[Data provided]:
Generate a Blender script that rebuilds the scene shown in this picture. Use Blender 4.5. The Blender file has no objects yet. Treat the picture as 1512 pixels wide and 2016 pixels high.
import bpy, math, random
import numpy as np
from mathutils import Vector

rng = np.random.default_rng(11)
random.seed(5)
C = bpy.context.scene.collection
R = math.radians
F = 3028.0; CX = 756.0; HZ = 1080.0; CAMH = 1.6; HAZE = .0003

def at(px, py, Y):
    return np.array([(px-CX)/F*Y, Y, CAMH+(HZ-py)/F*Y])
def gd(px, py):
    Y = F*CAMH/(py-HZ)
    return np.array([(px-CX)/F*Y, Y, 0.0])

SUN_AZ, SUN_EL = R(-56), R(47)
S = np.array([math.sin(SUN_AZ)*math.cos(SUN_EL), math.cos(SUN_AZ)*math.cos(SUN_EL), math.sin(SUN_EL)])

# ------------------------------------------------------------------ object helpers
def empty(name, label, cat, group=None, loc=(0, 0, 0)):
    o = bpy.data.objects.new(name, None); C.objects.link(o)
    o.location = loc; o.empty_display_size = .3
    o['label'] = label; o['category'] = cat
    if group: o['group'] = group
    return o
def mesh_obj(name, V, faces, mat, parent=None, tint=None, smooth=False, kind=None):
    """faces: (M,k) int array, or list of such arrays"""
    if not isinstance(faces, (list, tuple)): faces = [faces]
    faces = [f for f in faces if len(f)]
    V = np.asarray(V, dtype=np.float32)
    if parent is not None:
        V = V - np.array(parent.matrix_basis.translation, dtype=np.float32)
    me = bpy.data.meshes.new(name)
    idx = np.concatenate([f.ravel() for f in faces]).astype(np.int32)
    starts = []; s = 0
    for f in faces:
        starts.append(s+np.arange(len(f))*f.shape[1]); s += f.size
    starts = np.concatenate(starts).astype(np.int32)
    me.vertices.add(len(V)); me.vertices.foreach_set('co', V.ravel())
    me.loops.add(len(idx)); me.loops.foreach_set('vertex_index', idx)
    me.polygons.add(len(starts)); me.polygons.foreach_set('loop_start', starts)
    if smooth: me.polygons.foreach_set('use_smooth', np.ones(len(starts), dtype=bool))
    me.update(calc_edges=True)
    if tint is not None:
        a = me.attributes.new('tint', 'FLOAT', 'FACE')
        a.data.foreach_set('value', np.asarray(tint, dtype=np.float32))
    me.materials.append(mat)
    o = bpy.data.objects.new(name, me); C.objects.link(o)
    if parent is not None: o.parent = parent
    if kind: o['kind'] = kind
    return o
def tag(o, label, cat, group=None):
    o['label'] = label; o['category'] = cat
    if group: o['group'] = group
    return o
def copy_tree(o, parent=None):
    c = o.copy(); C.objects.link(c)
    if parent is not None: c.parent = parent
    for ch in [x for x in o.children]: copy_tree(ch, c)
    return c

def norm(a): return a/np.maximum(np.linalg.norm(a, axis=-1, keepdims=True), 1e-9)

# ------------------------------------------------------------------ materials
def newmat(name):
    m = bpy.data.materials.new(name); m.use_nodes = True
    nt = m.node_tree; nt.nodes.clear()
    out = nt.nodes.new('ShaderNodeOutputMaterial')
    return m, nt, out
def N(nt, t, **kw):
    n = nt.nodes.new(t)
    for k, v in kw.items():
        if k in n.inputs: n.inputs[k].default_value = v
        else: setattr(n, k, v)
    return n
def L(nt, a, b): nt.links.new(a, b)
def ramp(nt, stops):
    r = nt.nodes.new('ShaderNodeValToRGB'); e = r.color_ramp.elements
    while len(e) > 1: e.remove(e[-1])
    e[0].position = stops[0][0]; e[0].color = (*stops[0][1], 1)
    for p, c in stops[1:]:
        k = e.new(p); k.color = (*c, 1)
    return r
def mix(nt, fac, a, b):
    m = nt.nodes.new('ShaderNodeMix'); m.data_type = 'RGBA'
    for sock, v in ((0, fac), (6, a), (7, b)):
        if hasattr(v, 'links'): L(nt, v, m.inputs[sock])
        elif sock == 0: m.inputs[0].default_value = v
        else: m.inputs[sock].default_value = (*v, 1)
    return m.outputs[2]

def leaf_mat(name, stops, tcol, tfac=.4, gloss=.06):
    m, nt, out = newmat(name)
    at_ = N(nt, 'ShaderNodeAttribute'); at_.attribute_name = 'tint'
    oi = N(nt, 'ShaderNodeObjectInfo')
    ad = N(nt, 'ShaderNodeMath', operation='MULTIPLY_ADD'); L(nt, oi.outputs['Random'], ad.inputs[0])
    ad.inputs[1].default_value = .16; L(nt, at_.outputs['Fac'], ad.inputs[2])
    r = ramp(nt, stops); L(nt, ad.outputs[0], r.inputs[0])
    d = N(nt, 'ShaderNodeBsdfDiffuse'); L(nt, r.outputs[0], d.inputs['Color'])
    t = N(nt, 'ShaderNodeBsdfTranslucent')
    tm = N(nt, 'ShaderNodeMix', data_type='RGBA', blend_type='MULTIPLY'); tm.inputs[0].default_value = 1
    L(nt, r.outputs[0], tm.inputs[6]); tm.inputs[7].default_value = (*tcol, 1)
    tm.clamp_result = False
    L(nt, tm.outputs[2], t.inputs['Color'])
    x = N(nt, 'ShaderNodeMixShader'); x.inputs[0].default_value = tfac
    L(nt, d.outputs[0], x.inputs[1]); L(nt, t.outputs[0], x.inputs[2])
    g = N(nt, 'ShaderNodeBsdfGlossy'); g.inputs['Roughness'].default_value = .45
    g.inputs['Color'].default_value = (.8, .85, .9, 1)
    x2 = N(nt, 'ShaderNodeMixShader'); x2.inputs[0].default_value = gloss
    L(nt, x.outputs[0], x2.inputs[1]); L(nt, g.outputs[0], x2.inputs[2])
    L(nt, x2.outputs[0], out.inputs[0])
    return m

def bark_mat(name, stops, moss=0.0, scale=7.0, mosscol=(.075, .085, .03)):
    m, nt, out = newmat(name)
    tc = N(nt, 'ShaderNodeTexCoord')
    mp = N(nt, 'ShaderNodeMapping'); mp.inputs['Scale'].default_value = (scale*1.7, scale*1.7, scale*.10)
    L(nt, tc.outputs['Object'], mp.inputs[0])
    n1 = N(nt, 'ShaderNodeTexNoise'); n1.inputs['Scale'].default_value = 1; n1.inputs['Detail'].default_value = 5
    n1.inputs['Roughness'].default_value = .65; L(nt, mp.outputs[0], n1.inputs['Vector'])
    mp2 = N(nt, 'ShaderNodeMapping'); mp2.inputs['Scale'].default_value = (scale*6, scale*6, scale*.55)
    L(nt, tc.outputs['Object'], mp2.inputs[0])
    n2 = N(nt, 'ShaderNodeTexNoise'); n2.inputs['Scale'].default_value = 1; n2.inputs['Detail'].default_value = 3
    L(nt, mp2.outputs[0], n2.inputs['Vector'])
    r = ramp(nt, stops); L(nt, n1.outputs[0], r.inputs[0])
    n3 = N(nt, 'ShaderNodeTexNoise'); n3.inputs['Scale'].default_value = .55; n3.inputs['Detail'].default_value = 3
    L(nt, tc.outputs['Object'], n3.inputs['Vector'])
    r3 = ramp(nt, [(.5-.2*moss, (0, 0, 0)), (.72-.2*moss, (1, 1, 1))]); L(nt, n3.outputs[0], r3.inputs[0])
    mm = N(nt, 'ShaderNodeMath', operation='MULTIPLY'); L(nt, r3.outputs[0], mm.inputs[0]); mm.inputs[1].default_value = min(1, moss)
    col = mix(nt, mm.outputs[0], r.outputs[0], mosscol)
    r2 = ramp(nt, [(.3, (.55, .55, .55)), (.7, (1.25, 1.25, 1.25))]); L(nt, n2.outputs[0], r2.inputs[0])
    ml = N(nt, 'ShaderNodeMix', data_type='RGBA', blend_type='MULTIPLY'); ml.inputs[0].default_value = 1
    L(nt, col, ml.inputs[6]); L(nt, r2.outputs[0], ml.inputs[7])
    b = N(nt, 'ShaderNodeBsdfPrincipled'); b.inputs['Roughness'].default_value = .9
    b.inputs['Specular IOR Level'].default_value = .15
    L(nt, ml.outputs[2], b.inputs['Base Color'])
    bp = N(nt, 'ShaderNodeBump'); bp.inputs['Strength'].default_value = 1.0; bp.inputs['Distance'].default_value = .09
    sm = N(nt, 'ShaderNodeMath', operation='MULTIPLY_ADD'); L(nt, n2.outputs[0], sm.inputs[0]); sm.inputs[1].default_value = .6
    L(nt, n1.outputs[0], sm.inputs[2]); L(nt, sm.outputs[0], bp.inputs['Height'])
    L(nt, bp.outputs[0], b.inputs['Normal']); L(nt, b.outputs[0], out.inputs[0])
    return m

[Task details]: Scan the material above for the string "objects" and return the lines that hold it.

[Exercise solution]:
Generate a Blender script that rebuilds the scene shown in this picture. Use Blender 4.5. The Blender file has no objects yet. Treat the picture as 1512 pixels wide and 2016 pixels high.
    o = bpy.data.objects.new(name, None); C.objects.link(o)
    o = bpy.data.objects.new(name, me); C.objects.link(o)
    c = o.copy(); C.objects.link(c)